STATED PROBLEM: Quote each line of the material verbatim, without the pictures.

DATA EXCERPT:
______
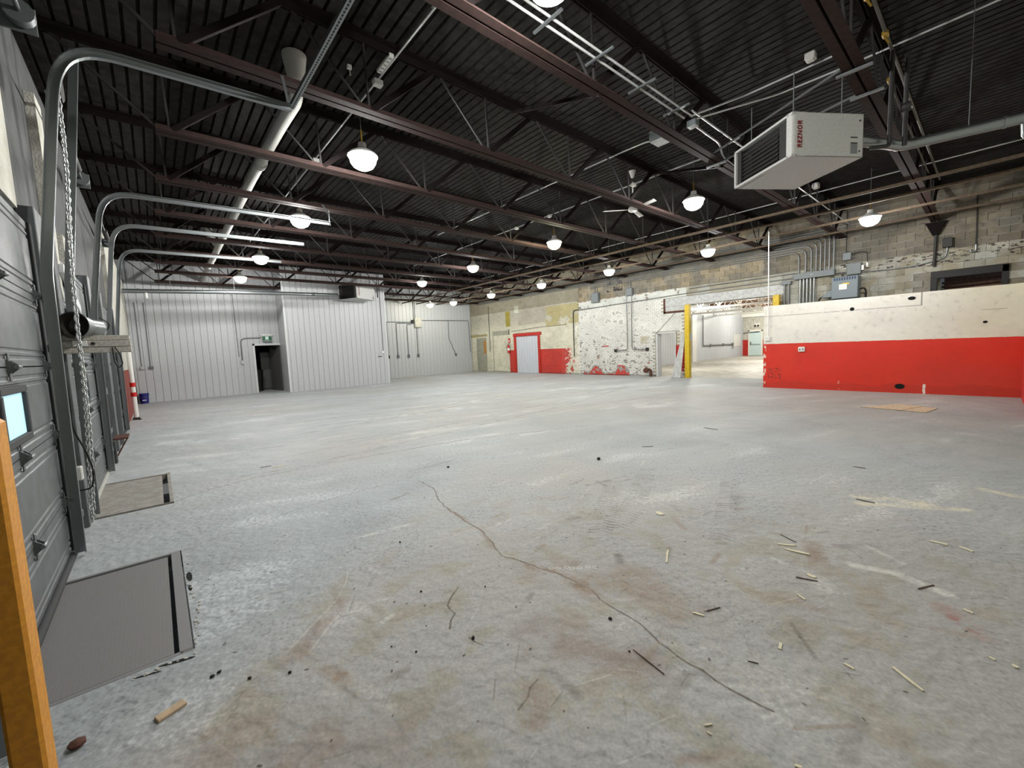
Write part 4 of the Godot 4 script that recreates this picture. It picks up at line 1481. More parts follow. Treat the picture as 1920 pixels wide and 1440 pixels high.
func dock_window(parent: Node, z0: float, z1: float, y0: float, y1: float) -> void:
	var x := XD - 0.025
	var s := S()
	var f := 0.045
	span(s, Vector3(x + 0.0, y1, z0 - f), Vector3(x + 0.045, y1 + f, z1 + f), 0.006)
	span(s, Vector3(x + 0.0, y0 - f, z0 - f), Vector3(x + 0.045, y0, z1 + f), 0.006)
	span(s, Vector3(x + 0.0, y0, z0 - f), Vector3(x + 0.045, y1, z0), 0.006)
	span(s, Vector3(x + 0.0, y0, z1), Vector3(x + 0.045, y1, z1 + f), 0.006)
	var o := obj("window_frame", s, M.seal, parent)
	o.position = -parent.position
	s = S()
	span(s, Vector3(x + 0.018, y0, z0), Vector3(x + 0.024, y1, z1))
	var g := obj("pane", s, M.glass_day, parent)
	g.position = -parent.position

func build_dock_doors() -> void:
	var ys := [0.03, 0.48, 1.05, 1.61, 2.17, 2.75]
	var doors := [
		["door_1", -5.03, -2.5, [[-4.06, -3.53]], "grey sectional dock door nearest the camera, with one lit window in view", -4.98, -2.56, 4.19, 1.34],
		["door_2", -8.48, -6.05, [[-7.32, -6.68]], "grey sectional dock door in the middle, behind the hanging chain", -8.43, -6.12, 4.08, 2.8],
		["door_3", -13.42, -10.95, [[-12.75, -12.1]], "grey sectional dock door farthest from the camera", -13.37, -11.0, 4.27, 3.0],
	]
	for k in 3:
		var d: Array = doors[k]
		var t := struct_root(d[0], d[4], "dock door")
		for i in 5:
			var sec := door_section(t, d[1], d[2], ys[i], ys[i + 1])
			if i == 2:
				for wz in d[3]:
					dock_window(sec, wz[0], wz[1], 1.19 if k < 2 else 1.40, 1.45 if k < 2 else 1.66)
		var hz := [d[1] + 0.06, d[1] + 1.15, d[1] + 1.25, d[2] - 0.06]
		for y in [0.48, 1.05, 1.61, 2.17]:
			for j in 4:
				if j == 2:
					continue
				hinge(t, y, hz[j], j == 0 or j == 3)
		var s := S()
		tube(s, [Vector3(XD + 0.0, 0.02, d[1]), Vector3(XD + 0.0, 0.02, d[2])], 0.028, 8)
		obj("bottom_seal", s, M.pvc if k == 1 else M.seal, t)
		s = S()
		span(s, Vector3(XD - 0.07, 0.0, d[1] - 0.09), Vector3(XD + 0.01, 2.75, d[1] - 0.0), 0.005)
		obj("door_jamb", s, M.seal, t)
		track(t, d[5], d[7], d[8], 1.0)
		track(t, d[6], d[7], d[8], -1.0, k == 1)
		for y in [0.35, 1.0, 1.75]:
			s = S()
			span(s, Vector3(XD + 0.02, y - 0.03, d[5] - 0.05), Vector3(XD + 0.09, y + 0.03, d[5] - 0.0), 0.004)
			obj("track_bracket", s, M.galv_dull, t)
		# torsion shaft and drums above
		s = S()
		var sy: float = d[7] + 0.12
		tube(s, [Vector3(XD + 0.12, sy, d[1] - 0.1), Vector3(XD + 0.12, sy, d[2] + 0.1)], 0.016, 8)
		obj("shaft", s, M.galv_dull, t)
		s = S()
		tube(s, [Vector3(XD + 0.12, sy, d[1] + 0.45), Vector3(XD + 0.12, sy, d[1] + 1.2)], 0.045, 12)
		obj("spring", s, M.iron, t)
		s = S()
		tube(s, [Vector3(XD + 0.12, sy, d[1] + 0.02), Vector3(XD + 0.12, sy, d[1] + 0.1)], 0.085, 16)
		obj("cable_drum", s, M.galv_dull, t)
		s = S()
		span(s, Vector3(XD, sy - 0.1, d[1] - 0.02), Vector3(XD + 0.2, sy + 0.1, d[1] - 0.01), 0.003)
		obj("bearing_plate", s, M.galv_dull, t)
		if k == 0:
			# punched angle joining the track ends, and its short hanger
			s = S()
			var a := Vector3(1.34, 4.25, -5.02)
			var b := Vector3(1.34, 4.25, -2.5)
			prism(s, [Vector2(0, 0), Vector2(0.045, 0), Vector2(0.045, 0.004), Vector2(0.004, 0.004), Vector2(0.004, 0.045), Vector2(0, 0.045)], a.z, b.z, Transform3D(Basis(), Vector3(a.x, a.y, 0)))
			var o := obj("cross_angle", s, M.galv, t)
			s = S()
			for i in 60:
				box(s, Vector3(a.x + 0.022, a.y - 0.001, a.z + 0.03 + i * 0.042), Vector3(0.012, 0.004, 0.022))
			obj("punched_slots", s, M.black, o)
			s = S()
			bar(s, Vector3(1.34, 4.22, -5.0), Vector3(1.34, HC, -5.2), 0.03, 0.006)
			obj("track_hanger", s, M.galv_dull, t)
		elif k == 1:
			s = S()
			bar(s, Vector3(2.78, 4.1, -8.4), Vector3(2.78, 4.35, -8.4), 0.035, 0.006)
			bar(s, Vector3(2.78, 4.3, -8.4), Vector3(2.55, 4.3, -8.0), 0.03, 0.006)
			obj("track_hanger", s, M.galv, t)
	# man door with two dark panes between the second and third dock doors
	var m := struct_root("door_8", "narrow grey side door with two dark panes between dock doors", "door")
	var s := S()
	span(s, Vector3(XD - 0.07, 0.4, -10.3), Vector3(XD - 0.01, 2.0, -9.0), 0.004)
	obj("door_leaf", s, M.door_grey, m)
	for y in [[0.5, 1.08], [1.2, 1.84]]:
		s = S()
		span(s, Vector3(XD - 0.02, y[0], -10.15), Vector3(XD + 0.0, y[1], -9.12), 0.003)
		obj("pane", s, M.void, m)
	s = S()
	bar(s, Vector3(XD + 0.03, 0.36, -9.7), Vector3(XD + 0.22, 0.36, -9.7), 0.5, 0.03, 0.004)
	bar(s, Vector3(XD + 0.2, 0.34, -9.6), Vector3(XD + 0.05, 0.05, -9.6), 0.02, 0.02)
	obj("rusty_shelf", s, M.rust, m)
	s = S()
	span(s, Vector3(XD + 0.0, 0.0, -9.35), Vector3(XD + 0.07, 0.36, -9.2), 0.005)
	obj("stub_post", s, M.wall_grey, m)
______
EXERCISE RESPONSE:
Write part 4 of the Godot 4 script that recreates this picture. It picks up at line 1481. More parts follow. Treat the picture as 1920 pixels wide and 1440 pixels high.
func dock_window(parent: Node, z0: float, z1: float, y0: float, y1: float) -> void:
	var x := XD - 0.025
	var s := S()
	var f := 0.045
	span(s, Vector3(x + 0.0, y1, z0 - f), Vector3(x + 0.045, y1 + f, z1 + f), 0.006)
	span(s, Vector3(x + 0.0, y0 - f, z0 - f), Vector3(x + 0.045, y0, z1 + f), 0.006)
	span(s, Vector3(x + 0.0, y0, z0 - f), Vector3(x + 0.045, y1, z0), 0.006)
	span(s, Vector3(x + 0.0, y0, z1), Vector3(x + 0.045, y1, z1 + f), 0.006)
	var o := obj("window_frame", s, M.seal, parent)
	o.position = -parent.position
	s = S()
	span(s, Vector3(x + 0.018, y0, z0), Vector3(x + 0.024, y1, z1))
	var g := obj("pane", s, M.glass_day, parent)
	g.position = -parent.position

func build_dock_doors() -> void:
	var ys := [0.03, 0.48, 1.05, 1.61, 2.17, 2.75]
	var doors := [
		["door_1", -5.03, -2.5, [[-4.06, -3.53]], "grey sectional dock door nearest the camera, with one lit window in view", -4.98, -2.56, 4.19, 1.34],
		["door_2", -8.48, -6.05, [[-7.32, -6.68]], "grey sectional dock door in the middle, behind the hanging chain", -8.43, -6.12, 4.08, 2.8],
		["door_3", -13.42, -10.95, [[-12.75, -12.1]], "grey sectional dock door farthest from the camera", -13.37, -11.0, 4.27, 3.0],
	]
	for k in 3:
		var d: Array = doors[k]
		var t := struct_root(d[0], d[4], "dock door")
		for i in 5:
			var sec := door_section(t, d[1], d[2], ys[i], ys[i + 1])
			if i == 2:
				for wz in d[3]:
					dock_window(sec, wz[0], wz[1], 1.19 if k < 2 else 1.40, 1.45 if k < 2 else 1.66)
		var hz := [d[1] + 0.06, d[1] + 1.15, d[1] + 1.25, d[2] - 0.06]
		for y in [0.48, 1.05, 1.61, 2.17]:
			for j in 4:
				if j == 2:
					continue
				hinge(t, y, hz[j], j == 0 or j == 3)
		var s := S()
		tube(s, [Vector3(XD + 0.0, 0.02, d[1]), Vector3(XD + 0.0, 0.02, d[2])], 0.028, 8)
		obj("bottom_seal", s, M.pvc if k == 1 else M.seal, t)
		s = S()
		span(s, Vector3(XD - 0.07, 0.0, d[1] - 0.09), Vector3(XD + 0.01, 2.75, d[1] - 0.0), 0.005)
		obj("door_jamb", s, M.seal, t)
		track(t, d[5], d[7], d[8], 1.0)
		track(t, d[6], d[7], d[8], -1.0, k == 1)
		for y in [0.35, 1.0, 1.75]:
			s = S()
			span(s, Vector3(XD + 0.02, y - 0.03, d[5] - 0.05), Vector3(XD + 0.09, y + 0.03, d[5] - 0.0), 0.004)
			obj("track_bracket", s, M.galv_dull, t)
		# torsion shaft and drums above
		s = S()
		var sy: float = d[7] + 0.12
		tube(s, [Vector3(XD + 0.12, sy, d[1] - 0.1), Vector3(XD + 0.12, sy, d[2] + 0.1)], 0.016, 8)
		obj("shaft", s, M.galv_dull, t)
		s = S()
		tube(s, [Vector3(XD + 0.12, sy, d[1] + 0.45), Vector3(XD + 0.12, sy, d[1] + 1.2)], 0.045, 12)
		obj("spring", s, M.iron, t)
		s = S()
		tube(s, [Vector3(XD + 0.12, sy, d[1] + 0.02), Vector3(XD + 0.12, sy, d[1] + 0.1)], 0.085, 16)
		obj("cable_drum", s, M.galv_dull, t)
		s = S()
		span(s, Vector3(XD, sy - 0.1, d[1] - 0.02), Vector3(XD + 0.2, sy + 0.1, d[1] - 0.01), 0.003)
		obj("bearing_plate", s, M.galv_dull, t)
		if k == 0:
			# punched angle joining the track ends, and its short hanger
			s = S()
			var a := Vector3(1.34, 4.25, -5.02)
			var b := Vector3(1.34, 4.25, -2.5)
			prism(s, [Vector2(0, 0), Vector2(0.045, 0), Vector2(0.045, 0.004), Vector2(0.004, 0.004), Vector2(0.004, 0.045), Vector2(0, 0.045)], a.z, b.z, Transform3D(Basis(), Vector3(a.x, a.y, 0)))
			var o := obj("cross_angle", s, M.galv, t)
			s = S()
			for i in 60:
				box(s, Vector3(a.x + 0.022, a.y - 0.001, a.z + 0.03 + i * 0.042), Vector3(0.012, 0.004, 0.022))
			obj("punched_slots", s, M.black, o)
			s = S()
			bar(s, Vector3(1.34, 4.22, -5.0), Vector3(1.34, HC, -5.2), 0.03, 0.006)
			obj("track_hanger", s, M.galv_dull, t)
		elif k == 1:
			s = S()
			bar(s, Vector3(2.78, 4.1, -8.4), Vector3(2.78, 4.35, -8.4), 0.035, 0.006)
			bar(s, Vector3(2.78, 4.3, -8.4), Vector3(2.55, 4.3, -8.0), 0.03, 0.006)
			obj("track_hanger", s, M.galv, t)
	# man door with two dark panes between the second and third dock doors
	var m := struct_root("door_8", "narrow grey side door with two dark panes between dock doors", "door")
	var s := S()
	span(s, Vector3(XD - 0.07, 0.4, -10.3), Vector3(XD - 0.01, 2.0, -9.0), 0.004)
	obj("door_leaf", s, M.door_grey, m)
	for y in [[0.5, 1.08], [1.2, 1.84]]:
		s = S()
		span(s, Vector3(XD - 0.02, y[0], -10.15), Vector3(XD + 0.0, y[1], -9.12), 0.003)
		obj("pane", s, M.void, m)
	s = S()
	bar(s, Vector3(XD + 0.03, 0.36, -9.7), Vector3(XD + 0.22, 0.36, -9.7), 0.5, 0.03, 0.004)
	bar(s, Vector3(XD + 0.2, 0.34, -9.6), Vector3(XD + 0.05, 0.05, -9.6), 0.02, 0.02)
	obj("rusty_shelf", s, M.rust, m)
	s = S()
	span(s, Vector3(XD + 0.0, 0.0, -9.35), Vector3(XD + 0.07, 0.36, -9.2), 0.005)
	obj("stub_post", s, M.wall_grey, m)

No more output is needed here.